THE PROBLEM: Everything from the first line of the data through the line with "return tuple(((v/255)/12.92 if" is to be echoed exactly, minus the pictures.

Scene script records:
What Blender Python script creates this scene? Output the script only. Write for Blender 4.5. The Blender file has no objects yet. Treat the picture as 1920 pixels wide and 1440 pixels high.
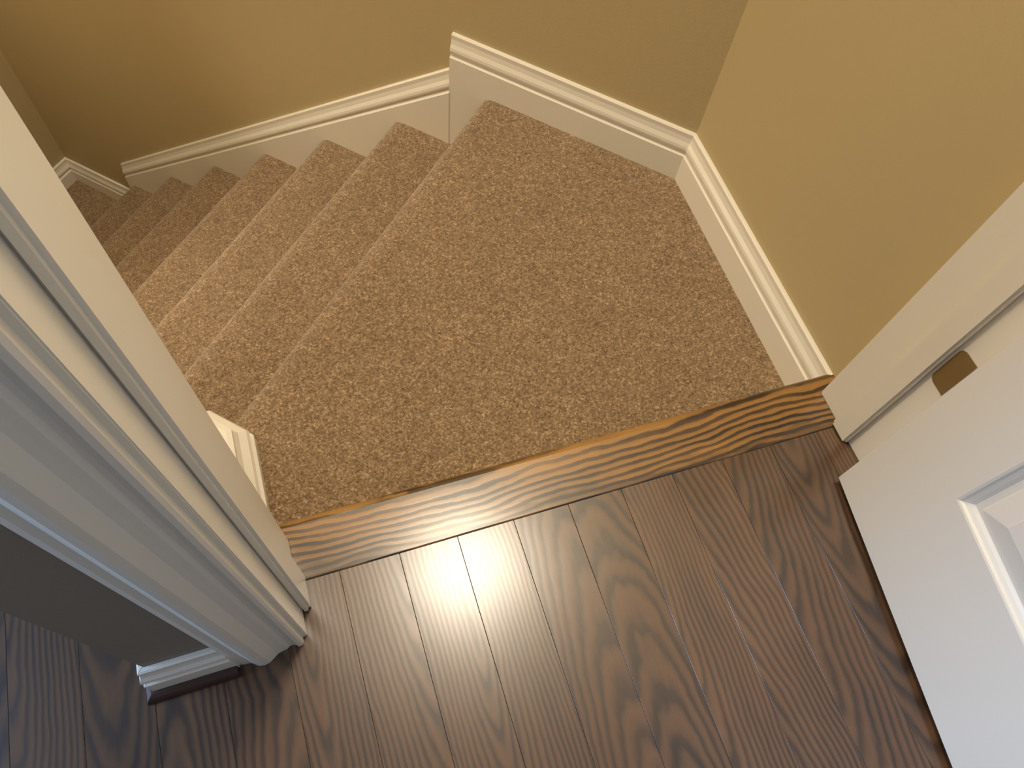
import bpy, bmesh, math, random
from mathutils import Vector, Matrix, noise
random.seed(4)
C = bpy.context.scene
COL = C.collection
R2 = math.sqrt(2)
C.view_settings.view_transform = 'Standard'

def lin(c):
    return tuple(((v/255)/12.92 if v/255 <= .04045 else ((v/255+.055)/1.055)**2.4) for v in c) + (1,)

# ---------------------------------------------------------------- node helpers
class G:
    def __init__(s, name):
        s.mat = bpy.data.materials.new(name); s.mat.use_nodes = True
        s.nt = s.mat.node_tree; s.b = s.nt.nodes['Principled BSDF']
    def put(s, sock, v):
        if isinstance(v, bpy.types.NodeSocket): s.nt.links.new(v, sock)
        else: sock.default_value = v
    def m(s, op, a, b=0.0, c=0.0):
        n = s.nt.nodes.new('ShaderNodeMath'); n.operation = op
        s.put(n.inputs[0], a); s.put(n.inputs[1], b); s.put(n.inputs[2], c)
        return n.outputs[0]
    def xyz(s):
        t = s.nt.nodes.new('ShaderNodeTexCoord'); q = s.nt.nodes.new('ShaderNodeSeparateXYZ')
        s.nt.links.new(t.outputs['Object'], q.inputs[0]); return q.outputs, t.outputs['Object']
    def vec(s, a, b, c):
        n = s.nt.nodes.new('ShaderNodeCombineXYZ')
        for i, v in enumerate((a, b, c)): s.put(n.inputs[i], v)
        return n.outputs[0]
    def noise(s, v, scale=1.0, detail=2.0, rough=.5):
        n = s.nt.nodes.new('ShaderNodeTexNoise'); s.put(n.inputs['Vector'], v)
        n.inputs['Scale'].default_value = scale; n.inputs['Detail'].default_value = detail
        n.inputs['Roughness'].default_value = rough; return n.outputs['Fac']
    def voro(s, v, scale):
        n = s.nt.nodes.new('ShaderNodeTexVoronoi'); s.put(n.inputs['Vector'], v)
        n.inputs['Scale'].default_value = scale
        q = s.nt.nodes.new('ShaderNodeSeparateColor'); s.nt.links.new(n.outputs['Color'], q.inputs[0])
        return n.outputs['Distance'], q.outputs[0]
    def ramp(s, f, stops):
        n = s.nt.nodes.new('ShaderNodeValToRGB'); s.put(n.inputs[0], f)
        e = n.color_ramp.elements
        while len(e) < len(stops): e.new(.5)
        for el, (p, c) in zip(e, stops):
            el.position = p; el.color = c if len(c) == 4 else (c[0],)*3+(1,)
        return n.outputs[0]
    def mix(s, f, a, b, blend='MIX'):
        n = s.nt.nodes.new('ShaderNodeMix'); n.data_type = 'RGBA'; n.blend_type = blend
        s.put(n.inputs[0], f); s.put(n.inputs[6], a); s.put(n.inputs[7], b); return n.outputs[2]
    def bump(s, h, strength, dist):
        n = s.nt.nodes.new('ShaderNodeBump'); s.put(n.inputs['Height'], h)
        n.inputs['Strength'].default_value = strength; n.inputs['Distance'].default_value = dist
        s.nt.links.new(n.outputs[0], s.b.inputs['Normal'])

def paint(name, rgb, rough=.5, bump=0.0, bscale=300, spec=.5):
    g = G(name); o, v = g.xyz()
    n = g.noise(v, 5, 3)
    g.put(g.b.inputs['Base Color'], g.mix(g.m('MULTIPLY', n, .12), lin(rgb), lin(tuple(int(c*.85) for c in rgb))))
    g.b.inputs['Roughness'].default_value = rough
    g.b.inputs['Specular IOR Level'].default_value = spec
    if bump: g.bump(g.noise(v, bscale, 3), bump, .001)
    return g.mat

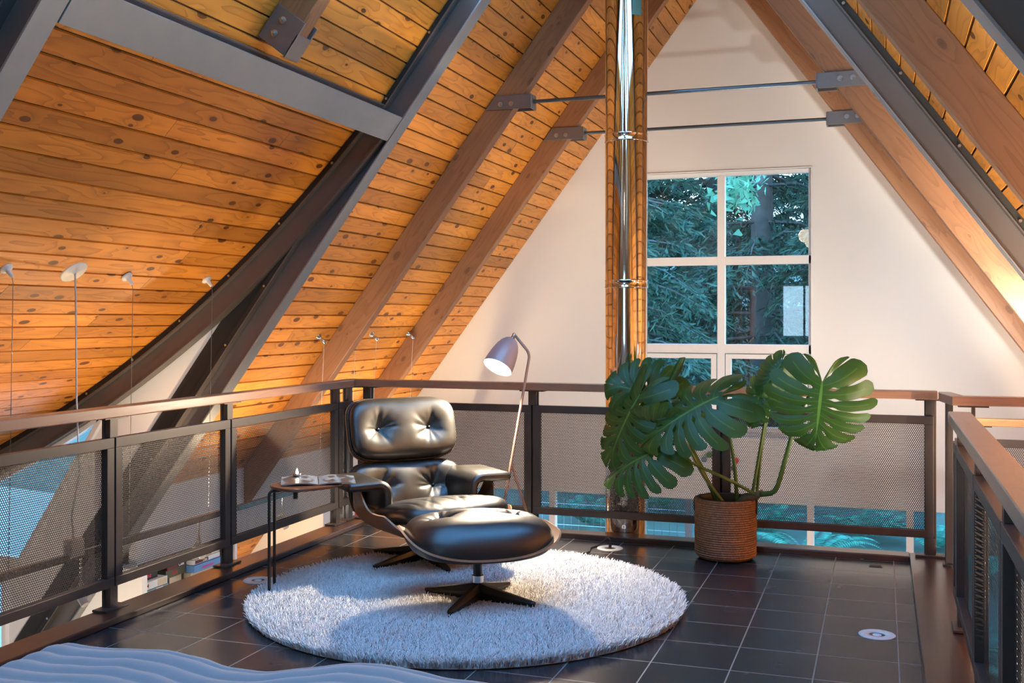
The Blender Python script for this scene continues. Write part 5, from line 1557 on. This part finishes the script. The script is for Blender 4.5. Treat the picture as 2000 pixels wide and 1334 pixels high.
# coloured round knobs low on the gable wall
for x, z, c, lab in ((-1.165, 0.094, 'red', 'red round wall knob under the tall window'), (-1.182, 0.030, 'olive', 'olive round wall knob under the red one'), (-1.434, 0.092, 'teal', 'grey blue round wall knob under the tall window'), (-1.386, 0.135, 'green', 'green round wall knob under the tall window')):
    m = MB(); m.cyl((0, 0.0, 0), (0, -0.022, 0), 0.010, n=14); m.cyl((0, -0.022, 0), (0, -0.036, 0), 0.026, 0.024, 24)
    o = m.build('wall_hook', CM[c]); o.location = (x, YW, z); tag(o, lab.replace('knob', 'hook'), 'hook', 'coloured wall hooks')

# two unseen globe lights added behind the camera to fill the room
for i, (x, y) in enumerate(((-1.26, -0.9), (-1.26, -2.6))):
    g_ = thing('fill_globe', ('added white globe fill light over the bed, out of view', 'added white globe fill light by the rear window, out of view')[i], 'lamp', (x, y, 2.75))
    m = MB(); m.lathe([(0.0001, -0.12)] + [(0.12 * math.sin(a), -0.12 * math.cos(a)) for a in np.linspace(0.1, 3.0, 20)] + [(0.0001, 0.12)], n=36); m.build('globe', emit('fill_globe_glow', (1.0, 0.80, 0.58), GLOBE), g_, smooth=True)
    m = MB(); m.cyl((0, 0, 0.118), (0, 0, 1.15), 0.004, n=8); m.cyl((0, 0, 0.11), (0, 0, 0.15), 0.03, n=20); m.build('cord', M['black_plastic'], g_)
# ------------------------------------------------------------------ outside: slope, conifers, ferns, fence
def mat_fol(name, c0, c1, tr=0.25):
    m, nt, b, out = newmat(name); g = N(nt)
    geo = g.new('ShaderNodeNewGeometry')
    c = g.ramp(geo.outputs['Random Per Island'], [(0, c0), (1, c1)])
    g.lk(c, b.inputs['Base Color']); b.inputs['Roughness'].default_value = 0.6; b.inputs['Specular IOR Level'].default_value = 0.3
    t = g.new('ShaderNodeBsdfTranslucent'); g.lk(c, t.inputs[0]); mx = g.new('ShaderNodeMixShader'); mx.inputs[0].default_value = tr
    g.lk(b.outputs[0], mx.inputs[1]); g.lk(t.outputs[0], mx.inputs[2]); g.lk(mx.outputs[0], out.inputs[0]); return m
M['needles'] = mat_fol('conifer_needles', (0.010, 0.045, 0.030), (0.06, 0.128, 0.082))
M['fern'] = mat_fol('fern_green', (0.03, 0.14, 0.088), (0.10, 0.32, 0.20))
M['maple'] = mat_fol('maple_green', (0.07, 0.24, 0.14), (0.14, 0.34, 0.20), 0.4)
M['bark'] = simple('conifer_bark', (0.085, 0.085, 0.08), 0.9, noise=0.5, nscale=9, bump=0.6)
M['ground'] = simple('forest_floor', (0.06, 0.085, 0.06), 0.95, noise=0.6, nscale=3, bump=0.5)
def gz(x, y): return -2.45 + 0.18 * max(0, y - 10.5) + 0.9 / (1 + math.exp(-(y - 11.3) / 0.5)) + 0.25 * math.sin(x * 0.6 + y * 0.35) + 0.10 * max(0, -x - 6)
m = MB()
m.grid(lambda u, v: V(-34 + 60 * u, 9.55 + 40 * v ** 1.5, gz(-34 + 60 * u, 9.55 + 40 * v ** 1.5)), 60, 50, flip=False)
struct(m.build('ground_slope', M['ground'], smooth=True))
m = MB(); m.grid(lambda u, v: V(-34 + 27.4 * u, -6 + 15.55 * v, -2.5 + 0.05 * max(0, -(-34 + 27.4 * u) - 10)), 20, 12)
struct(m.build('ground_side', M['ground'], smooth=True))
m = MB(); m.grid(lambda u, v: V(-26 + 19.2 * u, 5.6 + 24 * v, -1.7 + 2.6 * (1 - u) ** 1.2 + 0.6 * v), 24, 24)
struct(m.build('ground_terrace', simple('pale_gravel', (0.24, 0.26, 0.27), 0.9, noise=0.2, nscale=2), smooth=True))
def quadmesh(name, C_, A, B):
    """quads: centres, half axis vectors A and B"""
    v = np.stack([C_ - A - B, C_ + A - B * 0.6, C_ + A * 1.25, C_ + A * 0.2 + B], 1).reshape(-1, 3)
    q = np.arange(len(v)).reshape(-1, 4); return mesh_np(name, v, q)
def conifer_meshes(seed, Ht, z_lo, spread, nlev, tone):
    rs = np.random.RandomState(seed); Cc, Aa, Bb = [], [], []
    br = MB()
    for i in range(nlev):
        z = z_lo + (Ht - z_lo) * (i + rs.rand()) / nlev
        nb = 6
        for k in range(nb):
            az = rs.rand() * 2 * np.pi; L = spread * (1 - 0.75 * (z - z_lo) / (Ht - z_lo)) * rs.uniform(0.6, 1.15)
            d = np.array([np.cos(az), np.sin(az), 0]); up0 = rs.uniform(-0.05, 0.25); sag = rs.uniform(0.25, 0.5)
            ts = np.linspace(0.12, 1, 16)
            P = d[None] * (L * ts)[:, None]; P[:, 2] = z + L * (up0 * ts - sag * ts ** 2)
            if L > 0.5: br.tube([V(0, 0, z)] + [V(*P[j]) for j in (4, 9, 15)], [0.028, 0.02, 0.012, 0.004], 4, cap=False)
            for j, t in enumerate(ts):
                for sd in (-1, 1):
                    tl = L * 0.34 * (1.1 - t * 0.75) * rs.uniform(0.6, 1.2)
                    td = d * 0.75 + sd * np.array([-d[1], d[0], 0]) * rs.uniform(0.5, 1.0) + np.array([0, 0, -rs.uniform(0.2, 0.8)]); td /= np.linalg.norm(td)
                    n = 7; u = (np.arange(n) + rs.rand(n)) / n
                    pp = P[j][None] + td[None] * (tl * u)[:, None] + rs.normal(0, 0.025, (n, 3)); pp[:, 2] -= 0.25 * tl * u ** 2
                    a = td[None] * rs.uniform(0.045, 0.085, (n, 1)) + rs.normal(0, 0.02, (n, 3))
                    b = np.cross(td[None], rs.normal(0, 1, (n, 3))); b /= np.linalg.norm(b, axis=1)[:, None] + 1e-9; b *= rs.uniform(0.010, 0.024, (n, 1))
                    Cc.append(pp); Aa.append(a); Bb.append(b)
    me = quadmesh('foliage', np.concatenate(Cc), np.concatenate(Aa), np.concatenate(Bb)); me.materials.append(M['needles'])
    return me, br
protos = []
for sd, Ht, zl, sp, nl in ((1, 10.5, 0.6, 2.3, 30), (2, 12.0, 1.0, 2.7, 32), (3, 9.0, 0.2, 2.0, 28)):
    me, br = conifer_meshes(sd, Ht, zl, sp, nl, 0)
    br.tube([V(0, 0, -0.6), V(0.02, 0, 0.5), V(0, 0.02, Ht * 0.5), V(0, 0, Ht)], [0.24, 0.19, 0.12, 0.02], 14, cap=False)
    root = thing('conifer', '', 'tree', (0, 0, 0), group='conifers outside the windows')
    t = br.build('trunk', M['bark'], root, smooth=True); f = bpy.data.objects.new('foliage', me); link(f, root)
    protos.append(root)
spots = [(-3.5, 14.2, 0, 'dark conifer filling the left panes of the tall window'), (-1.79, 17.5, 1, 'conifer with a straight grey trunk in the right panes of the tall window'), (-3.0, 20.5, 1, 'conifer standing between two nearer ones beyond the tall window'),
 (-0.25, 15.8, 2, 'conifer behind the right edge of the tall window'), (0.5, 21.5, 0, 'distant conifer beyond the right part of the lower windows'), (-4.7, 18.5, 2, 'conifer beyond the left part of the lower windows'), (-5.6, 23.0, 1, 'distant conifer far left of the tall window'),
 (-1.5, 24.5, 0, 'distant conifer high on the slope behind the tall window'), (-3.7, 25.0, 1, 'distant conifer high on the slope, seen through the left panes'), (2.4, 17.0, 1, 'conifer beyond the right end of the lower windows'),
 (-12.5, 17.5, 1, 'conifer outside the slanted left window'), (-16.5, 18.5, 0, 'conifer farther off outside the slanted left window')]
for i, (x, y, p, lab) in enumerate(spots):
    o = protos[p] if not protos[p].get('label') else copy_tree(protos[p])
    o.location = (x, y, gz(x, y) if x > -8 else -0.3); o.rotation_euler = (0, 0, i * 1.7); sc = (0.95, 1.1, 1.02, 0.9)[i % 4]; o.scale = (sc, sc, sc)
    o['label'] = lab
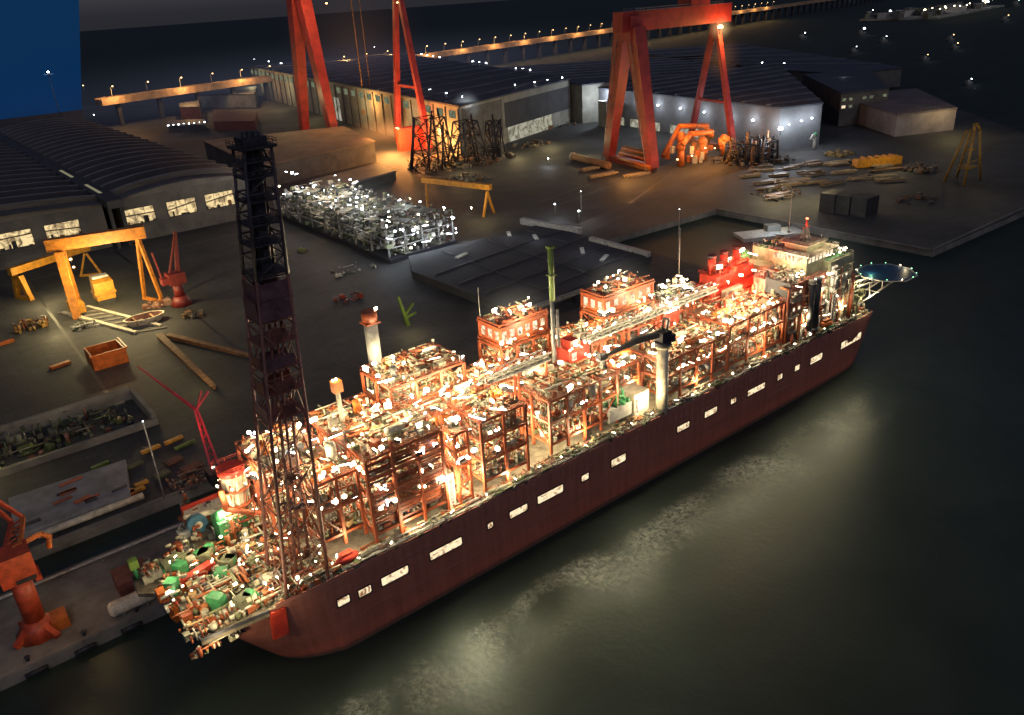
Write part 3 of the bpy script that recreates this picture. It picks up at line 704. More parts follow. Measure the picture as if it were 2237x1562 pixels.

RESULT OF THIS TASK:
What Blender Python script creates this scene? Output the script only. Write for Blender 4.5. The Blender file has no objects yet. Treat the picture as 1920 pixels wide and 1440 pixels high.
import bpy, bmesh, math, random
from mathutils import Vector, Matrix, noise
random.seed(4)
C = bpy.context.scene
COL = C.collection
R2 = math.sqrt(2)
C.view_settings.view_transform = 'Standard'

def lin(c):
    return tuple(((v/255)/12.92 if v/255 <= .04045 else ((v/255+.055)/1.055)**2.4) for v in c) + (1,)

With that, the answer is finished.